All the past generations not only have left behind a few nimble memories on the path. They have left behind the path itself for us. We follow the path without ever thinking in the direction that the path taken by them, and left behind for us, may not be the best possible one out of the infinite possibilities they could have taken at each moment of history. We, the current holders of the baton, are in no way superior to them in matters of making choices. And whenever we stumble upon a new thought, or a new perspective, or a new way of expression, or a new way of being silent, or a new possibility, we are as much dubious as they were regarding a best choice.
But before we concern ourselves about that trodden path which we have inherited from the dead generations we need to have some clarity, at the very least a vague idea, about our destination, about the promised land. Sadly the only clarity we have about our own dear dream is that the humanity, as a whole, have many destinations, many resting places and many promised lands.
Out of which the most prominent, as we know, are represented by those two men with about two thousand years between them. Nietzsche commands us to overcome the men we are. Buddha helps us to bear the men we are. The hopeful Yes and the soothing No.
We cannot use the two thousand years that separated them to assert that the path lead from the No to the Yes. Those two thousand years do not separate anything. Nietzsche had flourished in Buddha’s times. Buddha still lived in Nietzsche’s times. And both continue to live and flourish.
Both of them helped in paving the path, the one which we are taking now. And they were just two out of the few who were involved. Only a few because most men do not build roads because they are too busy walking on them.

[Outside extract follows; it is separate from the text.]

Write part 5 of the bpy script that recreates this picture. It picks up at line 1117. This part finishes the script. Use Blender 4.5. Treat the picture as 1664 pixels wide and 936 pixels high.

A digression to the Present’s contribution. Our contribution can be compared as the playfulness of the calves when an elephant family goes in search of a water body. The little ones will move around here and there, not always under the belly of their mothers, they move away from the group playfully and then comes back to the group. By doing that they drag the grown ups too a little bit to the untrodden paths. The children influence, but at the same time they do not influence. Their contribution is minimal. But then the parents goes in search of the water body for the sake of the children at the first place. In his time Nietzsche was a calf like that. So was Buddha. Humanity would have struggled a lot, and taken a lot of time, to bear suchlike absolutism, to bear such caricature figures of opposite ideas.
And now back to the ambiguity of our ambition reflected in the ambivalent nature of our road. In aesthetics it can be stated as this - Beauty or Lack-Of-Ugliness? A layman would go for the former carried away by its euphony without ever being able to understand that both the concepts are identical and antithetical at the same time.
This confusion about the destination resulted in a new road - a new road that takes us neither to the Yes, nor to the No. We cannot reach those opposite ideas because neither of them are our goals. What we have is a common goal which is nothing but a confusion of antithetical goals. And the only justification the past can give us for the ambivalence of the path inherited to us would be this one - it is a compromise path. A compromise between a Nietzsche and a Buddha. A kind of Middle Path.
The tragic conclusion is most certainly this - we have so many antagonistic destinations (including those represented by Buddha and Nietzsche) and the path we have in front of us lead us to none of those destinations. And it is very sad that now, when we are totally lost, we have already started to feel that we can never reach the water source.
Staying together we are forever doomed, caught between the extremes of our own thought. Or else Buddha and Nietzsche shall part ways and usher in a new kind of doom.